34_ロジャー・マーガトロイドのしわざ

ロジャー・マーガトロイドのしわざ (ハヤカワ・ポケット・ミステリ1808)

ロジャー・マーガトロイドのしわざ (ハヤカワ・ポケット・ミステリ1808)

21世紀になって、現代の作家が1930年代を彷彿とさせる素晴らしいミステリが展開される。これはまさしくミステリ黄金期へのオマージュである。吹雪の山荘、密室殺人、全ての登場人物に憎まれていた被害者。舞台はそろい、暗い過去を持つ容疑者たちも登場。いかめしい引退警部とひとりテンションの高い推理小説作家のいがみ合い。役者もそろった。あとはどんなテイストのミステリになっているか。容疑者全員を一同に集めての取り調べがはじまり、第二の殺人(未遂に終わる)が起こり、そして謎解き。
「トリックなんて飾りです。

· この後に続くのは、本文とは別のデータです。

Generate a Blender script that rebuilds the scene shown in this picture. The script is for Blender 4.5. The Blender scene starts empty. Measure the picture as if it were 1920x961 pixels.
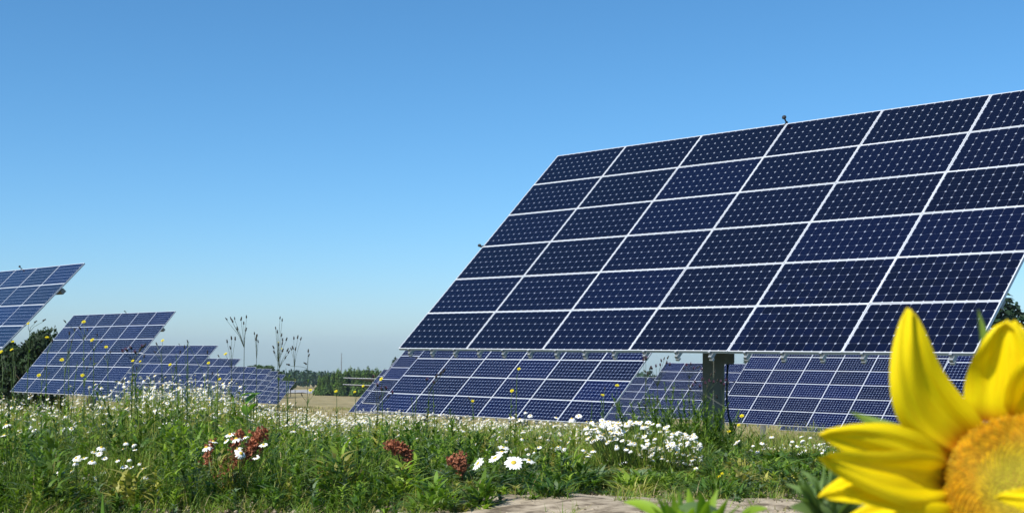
import bpy, math, random
import numpy as np
from mathutils import Vector, Matrix

random.seed(7)
rng = np.random.default_rng(7)
R = math.radians

# ------------------------------------------------------------------ camera
scene = bpy.context.scene
F_PX, CX, CY, W_PX, H_PX = 2487.0, 960.0, 620.0, 1920.0, 961.0
CAM_Z = 0.90
PITCH = R(0.617)
cam_data = bpy.data.cameras.new("camera")
cam = bpy.data.objects.new("camera", cam_data)
scene.collection.objects.link(cam)
cam.location = (0, 0, CAM_Z)
cam.rotation_euler = (math.pi / 2 + PITCH, 0, 0)
cam_data.sensor_width = 36.0
cam_data.lens = 36.0 * F_PX / W_PX
cam_data.shift_y = (CY - H_PX / 2) / W_PX
cam_data.clip_start = 0.05
cam_data.clip_end = 9000
cam_data.dof.use_dof = True
cam_data.dof.focus_distance = 17.0
cam_data.dof.aperture_fstop = 17.0
scene.camera = cam

# ------------------------------------------------------------------ sky, sun, exposure
SUN_DIR = Vector((-0.497, -0.476, 0.722)).normalized()      # towards the sun: the trackers face it
world = bpy.data.worlds.new("World")
scene.world = world
world.use_nodes = True
wn = world.node_tree.nodes
wl = world.node_tree.links
sky = wn.new("ShaderNodeTexSky")
sky.sky_type = 'NISHITA'
sky.sun_disc = False
sky.sun_elevation = math.asin(SUN_DIR.z)
sky.sun_rotation = math.atan2(SUN_DIR.x, SUN_DIR.y)
sky.altitude = 0
sky.air_density = 0.82
sky.dust_density = 0.46
sky.ozone_density = 10.0
bg = wn["Background"]
bg.inputs["Strength"].default_value = 0.121
hs = wn.new("ShaderNodeHueSaturation")          # the whole sky a touch more saturated, as the camera recorded it
hs.inputs["Hue"].default_value = 0.489
hs.inputs["Saturation"].default_value = 1.07
hs.inputs["Value"].default_value = 0.95
wl.new(sky.outputs[0], hs.inputs["Color"])
wl.new(hs.outputs[0], bg.inputs["Color"])

sun_data = bpy.data.lights.new("sun", 'SUN')
sun_data.energy = 4.6
sun_data.angle = R(0.53)
sun_data.color = (1.0, 0.955, 0.88)
sun = bpy.data.objects.new("sun", sun_data)
scene.collection.objects.link(sun)
sun.rotation_euler = (-SUN_DIR).to_track_quat('-Z', 'Y').to_euler()
sun.location = (-20, -20, 30)

scene.view_settings.view_transform = 'Standard'
scene.view_settings.look = 'None'
scene.view_settings.exposure = 0.40
scene.view_settings.gamma = 1.0
scene.view_settings.use_curve_mapping = False

# ------------------------------------------------------------------ helpers
COL = scene.collection


def link(o, parent=None):
    COL.objects.link(o)
    if parent is not None:
        o.parent = parent
    return o


def tag(o, label=None, cat=None, group=None, kind=None):
    if label: o["label"] = label
    if cat: o["category"] = cat
    if group: o["group"] = group
    if kind: o["kind"] = kind
    return o


def empty(name, loc, label, cat, group=None):
    o = bpy.data.objects.new(name, None)
    o.empty_display_size = 0.1
    o.location = loc
    link(o)
    return tag(o, label, cat, group)


def obj(name, me, parent=None):
    o = bpy.data.objects.new(name, me)
    return link(o, parent)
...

偉い人には、それがわからんのです」
おぉ、なんてバカミスな落ちなんだろう。うれしいくらいに肩透かしを食わされて、それがなんだか爽快感を生む。「確かに、ロジャー・マーガトロイドのしわざだったけど、ギルバート・アデアに一杯食わされたね」。
バカミスだけに読者を選ぶ作品だが、これは読んでおいて損はない一冊。